Прозвенел колокольчик, монах, читавший за трапезой наставления, умолк. Все поднялись и помолились.
Выход из трапезы степенен и чинен: неспешно прошёл настоятель, за ним монахи с длинными седыми бородами, потом те, у кого бороды почернее и аккуратнее. Только трудники и мы, вновь прибывшие, умудрились создать маленькую толпу на выходе.
После трапезы — мир и покой. Да и дождик прекратился, тучи висели над монастырём, раздумывая, попечалиться ещё или уж на сегодня хватит, — и всё кругом задумчивое, умиротворённое, тихое.

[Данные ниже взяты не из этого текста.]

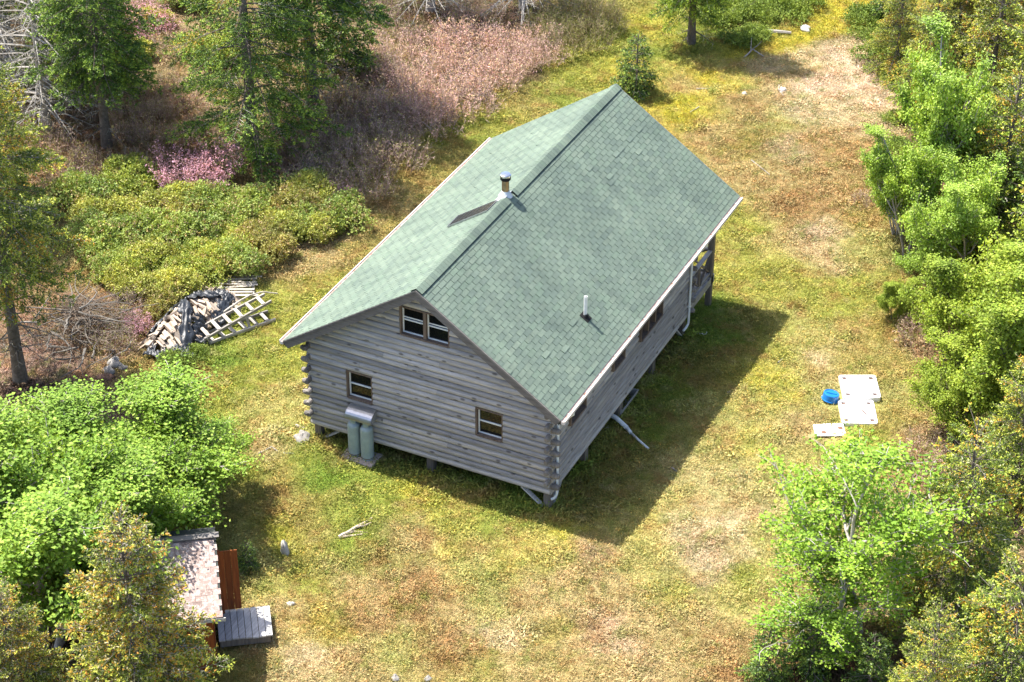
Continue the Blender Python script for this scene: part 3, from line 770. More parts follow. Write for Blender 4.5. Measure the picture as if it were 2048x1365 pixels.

Мы пошли к морю. Мне не хотелось, чтобы кто-то видел, как вкалываю себе инсулин, а Алексею Ивановичу — грех табакокурения.
Море тоже было задумчиво. Мы молча шли вдоль кромки к пустому шестиэтажному зданию, стоящему поодаль от монастыря. Что-то нереальное было во всём этом — низкое, готовое расплакаться над миром небо, присмиревшее море, разъезжающаяся под ногами галька, сложенные из серых камней стены Пантелеимонова монастыря — но как мы-то тут оказались, Господи?!
— Неужели мы на Афоне? — произнёс Алексей Иванович и тут же улыбнулся, как человек, проснувшийся в первый день отпуска: — Эх, Сашулька!
Мы обошли пустующий дом, попытались представить, как здесь всё выглядело, когда дома эти полнились жизнью и людьми, — и не смогли… Побрели обратно.
Почти философскую картину «Двое и море» нарушил Санёк. Разумеется, питерский. Дай Бог ему здоровья, многая и благая лета.
— А вы чего здесь ходите? Там уже исповедь началась.
Вопрос, откуда и зачем в нашей уединённой прогулке возник Санёк, появился только сейчас. Но там всё воспринималось естественно: должен же был нам кто-то сообщить, что «исповедь началась».
3В храме было темно и тихо, маячками светилось несколько лампадок и нет-нет да ощущалось лёгкое движение и доносились шажки — так бывает в сельском храме накануне Рождества.
Из летней части храма мы перешли в зимнюю, там свечного света было больше, и в кругу его, там, где обычно ставится аналой, сидел сухой высокий монах, а перед ним на коленях стоял исповедник. Монах[28] покрыл епитрахилью голову кающегося, а сам смотрел поверх — так они замерли, а время текло мимо них…
На исповедь стояли ещё человека четыре, каждый исповедовался долго, и так хорошо было стоять в полутёмном храме, погружаясь в себя и в то же время растворяясь в окружающем. По-моему, только православие даёт чудо соединения, казалось бы, несоединимых вещей. Я действительно чувствовал, что растворяюсь в окружающем, наполняюсь им, и одновременно нарастало ощущение концентрации, собирания собственного «Я», словно, растворяясь, моё «Я» становилось чётче и понятнее.